Se il riscaldamento globale dovesse continuare al ritmo attuale, per la fine del secolo, l’economia mondiale potrebbe subire un danno del 23% rispetto alle prospettive economiche di un mondo senza lo stravolgimento dei cambiamenti climatici. A lanciare l’allarme è lo studio Global non-linear effect of temperature on economic production condotto da ricercatori delle università americane di Stanford e Berkeley pubblicato sul sito Nature International weekly journal of science.
Gli studiosi americani hanno analizzato i dati economici e climatici di più di 160 Paesi, dal 1960 e al 2010, e sono giunti alla conclusione che la produttività umana raggiunge l’apice quando la temperatura media annua è di 13 gradi; quando il clima è più caldo la produttività dei Paesi diminuisce nettamente.

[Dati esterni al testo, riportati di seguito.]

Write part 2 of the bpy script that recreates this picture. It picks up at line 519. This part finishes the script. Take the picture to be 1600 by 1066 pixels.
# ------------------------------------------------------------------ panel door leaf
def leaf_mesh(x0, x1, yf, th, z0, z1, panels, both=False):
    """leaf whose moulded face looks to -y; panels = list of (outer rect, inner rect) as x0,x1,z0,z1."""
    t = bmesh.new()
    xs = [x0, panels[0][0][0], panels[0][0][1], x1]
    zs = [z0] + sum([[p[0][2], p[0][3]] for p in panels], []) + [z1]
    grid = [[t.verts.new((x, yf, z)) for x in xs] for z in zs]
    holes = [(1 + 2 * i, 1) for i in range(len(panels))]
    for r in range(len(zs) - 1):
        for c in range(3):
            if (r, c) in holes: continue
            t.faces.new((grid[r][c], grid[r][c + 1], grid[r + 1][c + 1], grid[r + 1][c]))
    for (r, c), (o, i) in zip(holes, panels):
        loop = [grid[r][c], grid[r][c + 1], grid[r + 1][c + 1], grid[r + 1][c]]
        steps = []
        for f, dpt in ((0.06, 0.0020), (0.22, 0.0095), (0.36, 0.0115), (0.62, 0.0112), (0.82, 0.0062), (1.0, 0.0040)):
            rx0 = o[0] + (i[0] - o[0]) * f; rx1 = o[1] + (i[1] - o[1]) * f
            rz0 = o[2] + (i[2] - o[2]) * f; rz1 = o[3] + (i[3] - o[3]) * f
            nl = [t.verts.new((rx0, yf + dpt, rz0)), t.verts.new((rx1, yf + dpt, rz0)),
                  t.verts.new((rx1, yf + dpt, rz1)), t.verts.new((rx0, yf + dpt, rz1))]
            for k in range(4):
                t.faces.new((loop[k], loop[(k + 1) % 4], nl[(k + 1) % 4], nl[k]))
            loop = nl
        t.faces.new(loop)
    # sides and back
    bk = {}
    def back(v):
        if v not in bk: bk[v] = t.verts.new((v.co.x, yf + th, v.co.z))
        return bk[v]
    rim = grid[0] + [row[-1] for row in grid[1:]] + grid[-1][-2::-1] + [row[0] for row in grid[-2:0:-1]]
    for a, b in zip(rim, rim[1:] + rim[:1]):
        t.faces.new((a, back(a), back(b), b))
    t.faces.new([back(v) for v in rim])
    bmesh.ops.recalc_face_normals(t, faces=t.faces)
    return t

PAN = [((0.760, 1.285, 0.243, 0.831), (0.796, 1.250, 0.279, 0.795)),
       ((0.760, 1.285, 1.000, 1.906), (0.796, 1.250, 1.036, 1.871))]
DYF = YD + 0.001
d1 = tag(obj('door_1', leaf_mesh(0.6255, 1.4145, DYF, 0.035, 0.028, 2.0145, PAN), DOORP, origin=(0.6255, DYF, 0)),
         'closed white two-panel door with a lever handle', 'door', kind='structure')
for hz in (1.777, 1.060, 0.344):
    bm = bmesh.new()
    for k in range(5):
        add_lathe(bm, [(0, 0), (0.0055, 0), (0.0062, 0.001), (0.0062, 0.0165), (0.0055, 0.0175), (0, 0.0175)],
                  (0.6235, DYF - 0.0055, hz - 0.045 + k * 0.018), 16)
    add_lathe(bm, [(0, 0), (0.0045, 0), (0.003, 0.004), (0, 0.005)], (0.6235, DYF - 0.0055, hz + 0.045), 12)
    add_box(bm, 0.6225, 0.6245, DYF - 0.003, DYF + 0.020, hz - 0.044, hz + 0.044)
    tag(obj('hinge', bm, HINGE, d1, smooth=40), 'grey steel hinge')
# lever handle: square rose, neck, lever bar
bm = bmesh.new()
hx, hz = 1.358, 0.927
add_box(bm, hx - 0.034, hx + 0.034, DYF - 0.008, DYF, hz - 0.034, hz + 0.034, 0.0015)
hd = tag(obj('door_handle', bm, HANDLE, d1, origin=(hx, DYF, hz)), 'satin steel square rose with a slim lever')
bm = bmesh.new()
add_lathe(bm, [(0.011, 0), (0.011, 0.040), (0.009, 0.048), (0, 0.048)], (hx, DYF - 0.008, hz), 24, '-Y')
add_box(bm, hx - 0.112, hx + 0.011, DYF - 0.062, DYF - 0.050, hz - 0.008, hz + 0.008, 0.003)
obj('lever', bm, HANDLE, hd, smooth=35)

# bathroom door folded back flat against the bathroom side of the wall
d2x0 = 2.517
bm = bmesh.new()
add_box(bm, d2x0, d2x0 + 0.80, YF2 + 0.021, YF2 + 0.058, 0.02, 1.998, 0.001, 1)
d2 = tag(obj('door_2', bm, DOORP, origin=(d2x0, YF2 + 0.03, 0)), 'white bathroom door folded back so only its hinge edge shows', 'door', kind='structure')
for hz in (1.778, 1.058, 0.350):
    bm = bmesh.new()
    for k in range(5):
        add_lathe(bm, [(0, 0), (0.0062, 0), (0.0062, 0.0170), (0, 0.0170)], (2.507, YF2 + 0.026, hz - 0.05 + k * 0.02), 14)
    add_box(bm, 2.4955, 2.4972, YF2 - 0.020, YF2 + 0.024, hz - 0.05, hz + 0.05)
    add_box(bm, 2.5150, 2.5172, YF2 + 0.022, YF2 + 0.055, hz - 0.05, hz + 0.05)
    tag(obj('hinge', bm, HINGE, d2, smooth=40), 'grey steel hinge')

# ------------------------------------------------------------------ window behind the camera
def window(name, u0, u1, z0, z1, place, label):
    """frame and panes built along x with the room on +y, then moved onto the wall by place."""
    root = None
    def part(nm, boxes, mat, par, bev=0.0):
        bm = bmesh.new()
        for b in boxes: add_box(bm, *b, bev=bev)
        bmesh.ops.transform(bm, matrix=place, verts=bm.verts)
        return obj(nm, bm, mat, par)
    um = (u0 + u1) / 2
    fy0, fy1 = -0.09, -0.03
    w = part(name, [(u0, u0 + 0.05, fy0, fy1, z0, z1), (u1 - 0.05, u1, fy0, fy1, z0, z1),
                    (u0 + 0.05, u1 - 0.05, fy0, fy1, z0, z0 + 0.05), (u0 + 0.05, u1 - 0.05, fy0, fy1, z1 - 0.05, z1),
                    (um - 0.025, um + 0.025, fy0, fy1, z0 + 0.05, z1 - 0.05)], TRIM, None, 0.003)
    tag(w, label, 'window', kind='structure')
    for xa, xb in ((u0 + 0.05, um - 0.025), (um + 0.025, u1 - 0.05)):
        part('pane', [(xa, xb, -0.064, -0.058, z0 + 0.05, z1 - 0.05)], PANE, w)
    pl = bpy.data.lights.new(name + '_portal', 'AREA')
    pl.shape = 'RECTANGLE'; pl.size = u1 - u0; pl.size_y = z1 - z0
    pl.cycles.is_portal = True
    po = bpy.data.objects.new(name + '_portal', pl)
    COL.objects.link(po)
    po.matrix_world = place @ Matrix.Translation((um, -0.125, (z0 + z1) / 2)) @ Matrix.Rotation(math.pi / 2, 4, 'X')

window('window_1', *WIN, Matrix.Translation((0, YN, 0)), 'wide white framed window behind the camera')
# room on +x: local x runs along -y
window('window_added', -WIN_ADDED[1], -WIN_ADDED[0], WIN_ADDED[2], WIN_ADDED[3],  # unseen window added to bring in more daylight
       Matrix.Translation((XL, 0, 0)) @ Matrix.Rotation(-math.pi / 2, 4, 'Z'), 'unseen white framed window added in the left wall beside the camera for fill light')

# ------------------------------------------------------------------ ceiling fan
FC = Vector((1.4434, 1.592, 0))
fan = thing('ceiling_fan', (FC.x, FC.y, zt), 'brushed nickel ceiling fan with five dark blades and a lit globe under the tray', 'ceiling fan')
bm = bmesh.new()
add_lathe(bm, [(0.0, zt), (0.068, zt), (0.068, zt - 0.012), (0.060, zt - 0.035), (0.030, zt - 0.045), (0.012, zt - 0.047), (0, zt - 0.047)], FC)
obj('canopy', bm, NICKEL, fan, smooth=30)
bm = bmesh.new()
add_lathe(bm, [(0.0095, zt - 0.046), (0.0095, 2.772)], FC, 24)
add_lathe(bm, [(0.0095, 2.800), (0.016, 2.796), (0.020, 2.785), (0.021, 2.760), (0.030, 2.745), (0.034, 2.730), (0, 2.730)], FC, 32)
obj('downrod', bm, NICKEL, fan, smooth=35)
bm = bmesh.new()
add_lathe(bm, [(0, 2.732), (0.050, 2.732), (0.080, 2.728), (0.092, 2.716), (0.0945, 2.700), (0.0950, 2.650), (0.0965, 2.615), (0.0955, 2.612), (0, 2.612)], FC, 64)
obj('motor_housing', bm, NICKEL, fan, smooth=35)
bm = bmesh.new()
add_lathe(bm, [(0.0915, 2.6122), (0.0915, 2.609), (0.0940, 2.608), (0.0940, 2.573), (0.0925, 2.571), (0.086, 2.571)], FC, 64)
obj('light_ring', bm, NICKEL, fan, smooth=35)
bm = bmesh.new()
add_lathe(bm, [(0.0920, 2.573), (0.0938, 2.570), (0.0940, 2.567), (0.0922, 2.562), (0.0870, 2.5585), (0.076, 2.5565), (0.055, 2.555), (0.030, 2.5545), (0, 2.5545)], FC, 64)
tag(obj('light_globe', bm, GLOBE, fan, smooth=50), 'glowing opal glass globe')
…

Stando allo studio, chi potrebbe risentire maggiormente del possibile aumento della temperatura saranno Africa, Asia, Sudamerica e Medio Oriente. Anche Usa e Cina, che attualmente sono allineati con questa media, corrono grossi rischi, mentre paradossalmente esistono altri Paesi (Russia, Mongolia e Canada), finora al di sotto della media di 13 gradi, che dal surriscaldamento globale riuscirebbero a trarre dei vantaggi, almeno in termini economici.

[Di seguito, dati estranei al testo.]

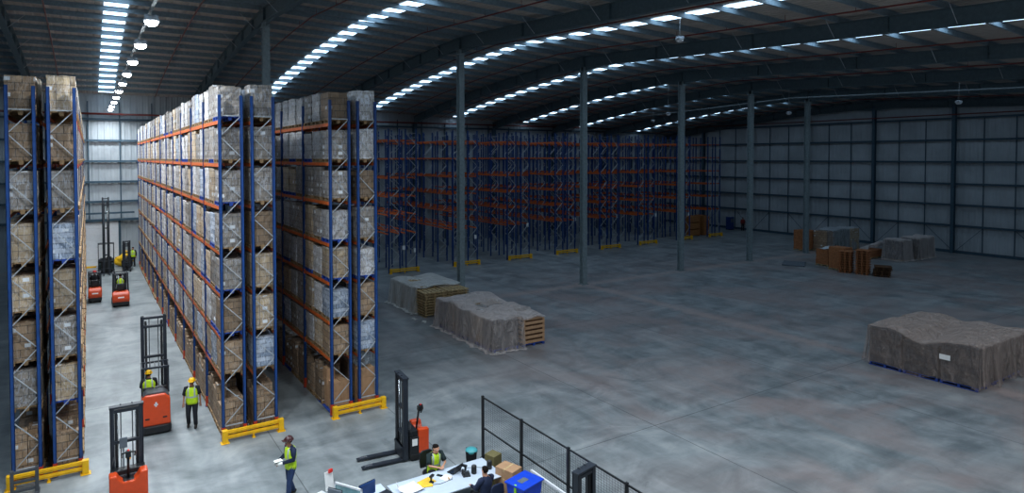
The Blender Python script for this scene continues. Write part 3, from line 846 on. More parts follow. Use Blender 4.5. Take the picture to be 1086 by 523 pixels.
for j, y in enumerate((36.0, 37.25, 38.5)): block(19.8, y, 1.5, 1.15, 1.5, 'load_tan_film', 'wood', '%s carton load hidden behind the pallet stacks under the pale sheet' % WH[j], 'carton loads under the pale sheet', j)
drape('plastic_sheet', 'pale plastic sheet over the pallet stacks left of the steel column', 17.35, 20.6, 35.35, 39.1, lambda x, y: 1.7+.06*math.sin(x*3+1)*math.cos(y*2.5)-.1*bump2(x, y, 18.6, 37.5, .5, .4), 'sheet_film_pale', 5, fold=.12, step=.1,
      skirt=lambda x, y: .12 if y < 35.4 and x > 17.5 else 9.)
# dusty covered block on the right
def topR(x, y):
    h = 1.92-.34*bump2(x, y, 31.6, 13.35, 1.6, .7)-.22*bump2(x, y, 34.5, 13.6, 2.2, .5)+.08*bump2(x, y, 32.5, 15, 1.2, .9)+.03*math.sin(x*3)*math.sin(y*4)
    return h
drape('plastic_sheet', 'dusty grey sheet draped over the big block of pallets at the right', 31.3, 36.4, 11.15, 15.55, topR, 'sheet_film_dusty', 8, fold=.14, flare=.12, pool=False, step=.1)
for i in range(3):
    for j in range(3):
        block(32.15+i*1.7, 11.95+j*1.45, 1.6, 1.38, 1.75 if j != 1 else 1.5, 'load_dark_film', 'pallet_blue',
              'dark load under the dusty sheet at the right, %s row, %s file' % (WH[i] if i else 'nearest', ('near', 'middle', 'far')[j]), 'loads under the dusty sheet', 20+i*3+j)
tag(obj('shipping_label', MB().box(0, .004, -.2, .2, 0, .22), 'paper', None, (31.05, 12.35, 1.12)), 'white paper label stuck on the dusty sheet at the right', 'label')

# goods by the right wall
for j, (x, y, w, l, h, mt, kd) in enumerate(((63.9, 38.3, 1.5, 1.3, 2.1, 'wood_orange', 'orange-brown board'), (65.2, 36.9, 1.5, 1.4, 2.1, 'load_brown', 'brown'), (66.9, 36.6, 1.7, 1.8, 2.15, 'load_green_film', 'green'), (68.7, 36.5, 1.7, 1.8, 2.2, 'load_tan_film', 'tan'))):
    block(x, y, w, l, h, mt, 'wood', '%s load under film beside the fifth column near the right wall' % kd, None, 40+j)
drape('plastic_sheet', 'clear film over the green and brown loads near the right wall', 64.6, 69.5, 35.7, 37.6, lambda x, y: 2.28+.06*math.sin(x*2), 'clear_film', 12, step=.2, margin=2.2, flare=.1)
block(56.6, 31.9, 1.15, 1.1, 1.45, 'wood_orange', 'wood', 'orange-brown boxed load under white film, left one of the pair in the open hall', None, 51)
block(57.9, 31.5, 1.15, 1.1, 1.5, 'wood_orange', 'wood', 'orange-brown boxed load under white film, right one of the pair in the open hall', None, 52)
tag(obj('film_scrap', MB().add([(rx, ry, 1.52+.08*math.sin(rx*9)*math.cos(ry*7)) for ry in (31.4, 31.7, 32.1, 32.4) for rx in (56.1, 56.5, 57, 57.5, 58, 58.5)], [(j*6+i, j*6+i+1, j*6+i+7, j*6+i+6) for j in range(3) for i in range(5)], True), 'white_plastic'), 'white film crumpled on top of the orange-brown boxed loads', 'film')
block(55.5, 29.95, 1.25, 1.4, 1.95, 'wood_orange', 'wood', 'tall orange-brown board stack behind the bare pallet stacks', None, 53)
pallet_stack(54.7, 29.05, 9, 1.15, 1.0, 'wood_orange', 'reddish wooden pallet, %s up in the left stack in the open hall', 'bare pallet stacks in the open hall', rz=.3, ph=.2)
pallet_stack(55.0, 27.85, 10, 1.15, 1.0, 'wood_orange', 'reddish wooden pallet, %s up in the right stack in the open hall', 'bare pallet stacks in the open hall', rz=.3, ph=.2)
pallet_stack(55.3, 26.5, 5, 1.2, 1.2, 'wood_dark', 'dark wooden pallet, %s up in the low heap beside the tall stacks', 'low heap of dark pallets', rz=.5, jit=.12)
for i, (dx, dy, a) in enumerate(((.1, .2, .6), (-.2, -.2, -.4), (.3, -.1, 1.3))):
    tag(obj('broken_board', MB().box(-.6, .6, -.05, .05, 0, .03), 'wood_dark', None, (55.3+dx, 26.5+dy, .73+i*.031), a), 'broken dark board lying on the low pallet heap', 'board', 'broken boards on the pallet heap')
tag(obj('flat_board', MB().box(-1.2, 1.2, -.9, .9, 0, .12), 'grey_board', None, (54.6, 33.6, 0), .5, bevel=.03), 'flat grey board stack lying on the floor left of the orange loads', 'board')
block(64.6, 32.0, 2.4, 1.2, .8, 'wood_orange', 'wood', 'low orange-brown load under film near the right wall', None, 60)
for j, (x, y) in enumerate(((65.1, 29.9), (67.6, 29.6), (69.2, 29.6))):
    block(x, y, 1.5, 1.5, 1.9, 'load_dark_film', 'wood', '%s dark wrapped load of the sheeted group near the right wall' % ('nearest', 'middle', 'farthest')[j], None, 61+j)
drape('plastic_sheet', 'crumpled pale film over low load near the right wall', 63.5, 65.8, 31.2, 32.6, lambda x, y: .95+.45*(y < 31.6)+.25*(x-63.5)/2.3, 'sheet_film', 14, step=.16, margin=1.1, skirt=lambda x, y: .4)
drape('plastic_sheet', 'pale film hood over the dark wrapped loads near the right wall', 64.2, 65.95, 29.05, 30.7, lambda x, y: 2.02+.05*math.sin(x*4), 'sheet_film', 15, step=.16, margin=2.2)
drape('plastic_sheet', 'pale film hood over the farthest dark loads near the right wall', 66.75, 69.8, 28.8, 30.4, lambda x, y: 2.08+.05*math.sin(x*3), 'sheet_film', 16, step=.16, margin=2.2)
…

I dati parlano di una riduzione del reddito medio del pianeta di circa un 23% entro il 2100. Questo se le condizioni non mutassero. Pertanto, gli scienziati dicono che se i leader del mondo si impegnassero a realizzare i cambiamenti necessari a contrastare i cambiamenti climatici già in corso, i danni potrebbero essere ridotti al 15%.